• _Description of the task_
Report how many lines include the word "Blender", and nothing besides that number.

• _Records shown_
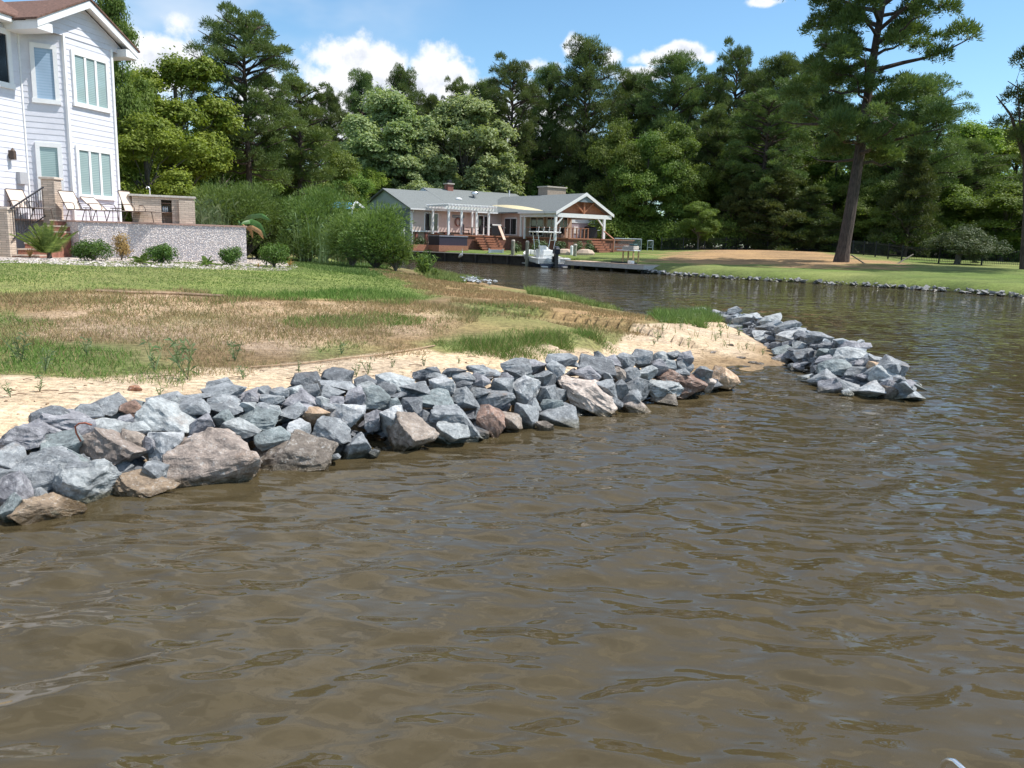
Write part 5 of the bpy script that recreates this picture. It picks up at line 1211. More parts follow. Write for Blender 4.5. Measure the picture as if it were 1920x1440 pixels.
==
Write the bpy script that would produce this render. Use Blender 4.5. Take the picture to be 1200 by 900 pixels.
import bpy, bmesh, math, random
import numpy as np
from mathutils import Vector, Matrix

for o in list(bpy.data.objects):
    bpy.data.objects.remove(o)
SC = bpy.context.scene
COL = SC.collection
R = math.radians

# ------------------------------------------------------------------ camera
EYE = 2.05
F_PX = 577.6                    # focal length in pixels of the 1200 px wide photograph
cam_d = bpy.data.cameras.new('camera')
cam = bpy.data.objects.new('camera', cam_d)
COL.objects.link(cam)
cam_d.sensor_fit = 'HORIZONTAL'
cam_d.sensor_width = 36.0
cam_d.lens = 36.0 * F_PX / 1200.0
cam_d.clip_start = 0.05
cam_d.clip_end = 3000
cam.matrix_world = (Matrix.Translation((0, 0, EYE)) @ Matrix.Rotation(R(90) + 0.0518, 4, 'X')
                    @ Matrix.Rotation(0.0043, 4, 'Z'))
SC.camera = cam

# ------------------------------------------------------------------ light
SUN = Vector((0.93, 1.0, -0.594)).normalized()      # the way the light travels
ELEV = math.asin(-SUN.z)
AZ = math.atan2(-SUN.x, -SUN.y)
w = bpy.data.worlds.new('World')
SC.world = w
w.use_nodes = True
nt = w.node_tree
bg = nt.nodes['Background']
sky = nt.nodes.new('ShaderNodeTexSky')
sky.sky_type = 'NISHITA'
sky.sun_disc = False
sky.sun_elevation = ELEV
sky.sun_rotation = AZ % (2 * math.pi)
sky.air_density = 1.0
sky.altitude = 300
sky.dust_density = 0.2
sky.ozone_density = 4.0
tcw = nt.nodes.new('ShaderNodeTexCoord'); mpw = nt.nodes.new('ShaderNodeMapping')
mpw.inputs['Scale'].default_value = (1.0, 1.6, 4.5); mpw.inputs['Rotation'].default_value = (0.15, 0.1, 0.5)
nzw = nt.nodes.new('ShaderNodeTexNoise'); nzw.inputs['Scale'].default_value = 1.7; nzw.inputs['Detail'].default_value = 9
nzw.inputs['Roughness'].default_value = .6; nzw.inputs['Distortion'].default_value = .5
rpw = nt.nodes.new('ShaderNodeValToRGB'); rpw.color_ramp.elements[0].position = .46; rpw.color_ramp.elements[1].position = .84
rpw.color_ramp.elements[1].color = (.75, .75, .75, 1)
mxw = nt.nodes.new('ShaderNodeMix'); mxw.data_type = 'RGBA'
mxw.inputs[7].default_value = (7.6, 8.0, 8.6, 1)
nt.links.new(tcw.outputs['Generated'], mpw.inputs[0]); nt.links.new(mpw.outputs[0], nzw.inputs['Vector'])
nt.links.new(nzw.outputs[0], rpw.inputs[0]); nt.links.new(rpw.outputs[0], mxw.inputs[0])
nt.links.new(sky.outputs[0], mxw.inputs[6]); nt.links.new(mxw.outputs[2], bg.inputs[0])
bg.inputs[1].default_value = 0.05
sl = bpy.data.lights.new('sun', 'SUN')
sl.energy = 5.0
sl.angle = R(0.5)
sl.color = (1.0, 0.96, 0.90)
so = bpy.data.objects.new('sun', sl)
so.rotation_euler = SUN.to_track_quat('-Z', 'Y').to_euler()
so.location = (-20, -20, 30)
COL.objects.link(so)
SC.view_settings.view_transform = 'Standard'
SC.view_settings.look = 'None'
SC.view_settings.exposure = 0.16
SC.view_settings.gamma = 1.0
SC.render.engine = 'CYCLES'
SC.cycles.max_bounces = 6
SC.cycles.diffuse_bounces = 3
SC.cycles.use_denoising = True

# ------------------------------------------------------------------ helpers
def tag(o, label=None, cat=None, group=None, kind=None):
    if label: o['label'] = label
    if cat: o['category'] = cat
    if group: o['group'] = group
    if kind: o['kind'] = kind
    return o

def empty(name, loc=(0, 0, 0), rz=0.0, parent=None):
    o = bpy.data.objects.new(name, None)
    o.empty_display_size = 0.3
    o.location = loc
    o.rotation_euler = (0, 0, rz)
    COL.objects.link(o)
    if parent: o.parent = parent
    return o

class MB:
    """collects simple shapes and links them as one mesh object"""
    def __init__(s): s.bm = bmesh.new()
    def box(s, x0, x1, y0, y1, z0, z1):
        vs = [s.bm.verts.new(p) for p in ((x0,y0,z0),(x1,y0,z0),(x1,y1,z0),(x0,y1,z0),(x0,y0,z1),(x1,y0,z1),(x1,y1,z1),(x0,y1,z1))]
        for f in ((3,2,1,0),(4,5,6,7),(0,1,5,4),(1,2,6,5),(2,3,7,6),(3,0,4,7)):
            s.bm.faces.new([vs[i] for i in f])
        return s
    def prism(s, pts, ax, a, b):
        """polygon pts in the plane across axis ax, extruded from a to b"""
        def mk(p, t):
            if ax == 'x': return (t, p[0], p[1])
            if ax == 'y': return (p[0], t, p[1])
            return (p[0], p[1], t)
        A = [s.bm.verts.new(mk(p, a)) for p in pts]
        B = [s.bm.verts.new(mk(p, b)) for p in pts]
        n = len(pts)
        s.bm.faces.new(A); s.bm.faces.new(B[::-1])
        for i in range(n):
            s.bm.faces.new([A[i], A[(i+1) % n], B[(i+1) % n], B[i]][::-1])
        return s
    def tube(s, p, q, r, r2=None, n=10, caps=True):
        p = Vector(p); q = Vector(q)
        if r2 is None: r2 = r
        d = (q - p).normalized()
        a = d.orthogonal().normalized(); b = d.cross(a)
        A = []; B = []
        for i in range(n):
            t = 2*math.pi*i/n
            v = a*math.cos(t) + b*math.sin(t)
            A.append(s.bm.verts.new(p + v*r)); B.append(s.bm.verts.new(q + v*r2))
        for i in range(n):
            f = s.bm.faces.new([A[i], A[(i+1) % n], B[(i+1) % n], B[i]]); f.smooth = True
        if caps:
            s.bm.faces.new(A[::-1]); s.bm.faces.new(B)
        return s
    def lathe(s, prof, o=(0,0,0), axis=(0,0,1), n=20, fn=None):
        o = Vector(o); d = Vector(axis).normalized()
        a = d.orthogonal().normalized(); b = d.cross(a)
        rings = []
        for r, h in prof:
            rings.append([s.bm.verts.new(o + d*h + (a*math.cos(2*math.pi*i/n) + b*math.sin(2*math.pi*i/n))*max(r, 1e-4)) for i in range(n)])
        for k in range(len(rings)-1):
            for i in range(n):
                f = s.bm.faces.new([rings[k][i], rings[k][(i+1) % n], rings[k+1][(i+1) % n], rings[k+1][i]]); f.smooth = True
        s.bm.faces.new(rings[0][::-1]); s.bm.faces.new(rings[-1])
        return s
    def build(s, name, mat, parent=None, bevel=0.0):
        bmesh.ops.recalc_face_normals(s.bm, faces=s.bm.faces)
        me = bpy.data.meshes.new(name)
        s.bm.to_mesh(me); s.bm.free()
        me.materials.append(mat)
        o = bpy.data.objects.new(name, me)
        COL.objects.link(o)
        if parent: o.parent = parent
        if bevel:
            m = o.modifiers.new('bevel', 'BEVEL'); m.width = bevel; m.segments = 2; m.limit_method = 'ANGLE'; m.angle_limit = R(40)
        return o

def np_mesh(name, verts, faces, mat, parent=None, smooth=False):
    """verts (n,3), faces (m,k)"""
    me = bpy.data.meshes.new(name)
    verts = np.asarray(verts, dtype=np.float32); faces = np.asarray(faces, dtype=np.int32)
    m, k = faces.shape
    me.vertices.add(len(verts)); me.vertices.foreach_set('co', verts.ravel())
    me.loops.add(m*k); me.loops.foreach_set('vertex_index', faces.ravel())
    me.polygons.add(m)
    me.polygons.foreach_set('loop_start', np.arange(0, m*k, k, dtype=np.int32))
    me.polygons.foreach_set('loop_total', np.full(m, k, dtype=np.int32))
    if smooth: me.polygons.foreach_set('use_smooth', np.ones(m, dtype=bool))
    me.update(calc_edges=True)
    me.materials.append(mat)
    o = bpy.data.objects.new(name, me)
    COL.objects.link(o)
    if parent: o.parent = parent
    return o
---
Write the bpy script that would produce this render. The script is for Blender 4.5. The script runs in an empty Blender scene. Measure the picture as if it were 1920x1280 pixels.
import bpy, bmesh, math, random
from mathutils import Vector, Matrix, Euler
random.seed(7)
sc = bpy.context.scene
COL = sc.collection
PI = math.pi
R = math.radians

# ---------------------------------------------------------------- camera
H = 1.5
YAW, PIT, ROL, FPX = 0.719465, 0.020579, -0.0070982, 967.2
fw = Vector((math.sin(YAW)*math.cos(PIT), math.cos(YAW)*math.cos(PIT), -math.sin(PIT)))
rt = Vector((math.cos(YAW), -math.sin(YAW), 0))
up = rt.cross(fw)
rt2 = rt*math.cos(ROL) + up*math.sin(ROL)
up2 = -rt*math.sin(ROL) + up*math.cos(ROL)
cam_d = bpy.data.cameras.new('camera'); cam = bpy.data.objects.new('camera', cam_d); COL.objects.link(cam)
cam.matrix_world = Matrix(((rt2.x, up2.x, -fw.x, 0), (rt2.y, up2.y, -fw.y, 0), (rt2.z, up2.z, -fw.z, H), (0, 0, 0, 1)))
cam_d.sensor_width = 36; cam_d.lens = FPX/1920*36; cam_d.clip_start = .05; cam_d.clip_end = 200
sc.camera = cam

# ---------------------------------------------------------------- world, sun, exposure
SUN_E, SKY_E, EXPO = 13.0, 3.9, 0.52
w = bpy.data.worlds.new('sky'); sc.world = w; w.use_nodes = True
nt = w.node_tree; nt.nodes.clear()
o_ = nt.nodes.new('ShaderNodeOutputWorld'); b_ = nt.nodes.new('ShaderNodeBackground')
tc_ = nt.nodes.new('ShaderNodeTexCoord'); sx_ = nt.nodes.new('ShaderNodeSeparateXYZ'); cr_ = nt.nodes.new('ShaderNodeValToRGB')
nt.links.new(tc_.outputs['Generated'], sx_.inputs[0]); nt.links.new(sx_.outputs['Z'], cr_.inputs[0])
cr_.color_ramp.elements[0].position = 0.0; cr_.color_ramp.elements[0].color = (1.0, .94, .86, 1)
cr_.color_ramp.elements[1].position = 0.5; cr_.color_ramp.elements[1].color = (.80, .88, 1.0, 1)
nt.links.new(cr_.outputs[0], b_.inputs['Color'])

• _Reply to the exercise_
3